Intelligent foresight has enabled leaders to conduct meaningful scenario-planning exercises. But, to paraphrase a military saying, no plan survives contact with future reality. In a predictably unpredictable world, leaders can expect to be surprised. This is one of the big themes emerging from Gagen MacDonald’s latest white paper, Five Priorities in 2025 for Human-Centric Leaders. 

How do you, as a leader, seize momentum and adapt to navigate what is in front of you? 

You start by accepting that the future is going to stretch and disrupt the structure of your organization. Most CEOs and Heads of Strategy, after all, believe that markets are changing more rapidly than their business models. Whatever your strategy, clinging to what once was is not an option. 

As markets change and technologies advance, people will need to work together in different ways and configurations. As my colleague Becky Jimenez, a senior director at Gagen, says in the paper regarding today’s universal challenge of Artificial Intelligence (AI) adoption: “You’re only as mature with AI as your people are, and it’s just as important ... to be investing in them as it is to be investing in new tools.” 

While you can never know exactly what is coming as a leader, you can still help your people get ready to adapt. For an organization, this preparation should involve more and more cross-functional collaboration, tackling organizational challenges on shorter timelines than you’re used to and building the practice of course-correcting as you go.  
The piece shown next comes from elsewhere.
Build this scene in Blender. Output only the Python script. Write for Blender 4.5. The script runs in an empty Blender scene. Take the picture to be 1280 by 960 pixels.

However, over all this activity, a dark shadow looms.  

How do you prepare your organisation for its nth restructure in the last 2-3 years while also keeping the wheels on your business in the present? 

“Give people more KPIs” would be the traditionalist answer. New Key Performance Indicators (KPIs)—new goals—are indeed the solution that the majority of companies in the Middle East turn to today.  
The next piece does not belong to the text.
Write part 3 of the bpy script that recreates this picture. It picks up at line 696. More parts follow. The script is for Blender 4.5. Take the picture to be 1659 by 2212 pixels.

In MENA, KPIs tend to be very top-down. They come, in essence, from the top, and they send the implicit message that it is there—at the top—where the most important answers are found. But does the top really know the customer? Does the top know AI? Does the top really know what’s happening in day-to-day marketplace interactions with customers? 

Can the top generate excitement around the uncertainty and opportunity of future transitions and what it means about how things are going to change? 

In my experience, the answer is no—leaders at the top cannot figure all this out alone. They need to understand not only the business mechanics but also the human dynamics.  This means investing time to hold dialogue with employees, aligning the organization’s agenda with what those in the middle and at the edge of the organisation believe to be most important. 

Organisations that provide smart answers by enabling people to ask smart questions—and which create a cultural climate with a degree of psychological safety—will be the agile ones able to succeed in a future that promises to be very messy indeed. 

8%

of 68 companies surveyed enable employees to skip levels and talk directly to leaders.

Here in MENA, companies that really listen gain a huge competitive edge. Last year, APCO partnered with the GCC Board Development Institute (GCC BDI) and Nasdaq Governance Solutions to conduct a survey of 58 companies. We found that only 8 percent of them—five companies total—enabled employees to skip levels and talk directly to leaders. 

That means a lot of companies are going to have trouble finding the solutions to complex challenges. In the same report, a mere 9 percent of respondents believed that their companies had transformational leaders. 

Companies across the world, and certainly in the Middle East, have their work cut out for them. But as the paper reminds us, intelligent answers are out there—especially for the companies that are bold enough to listen for them.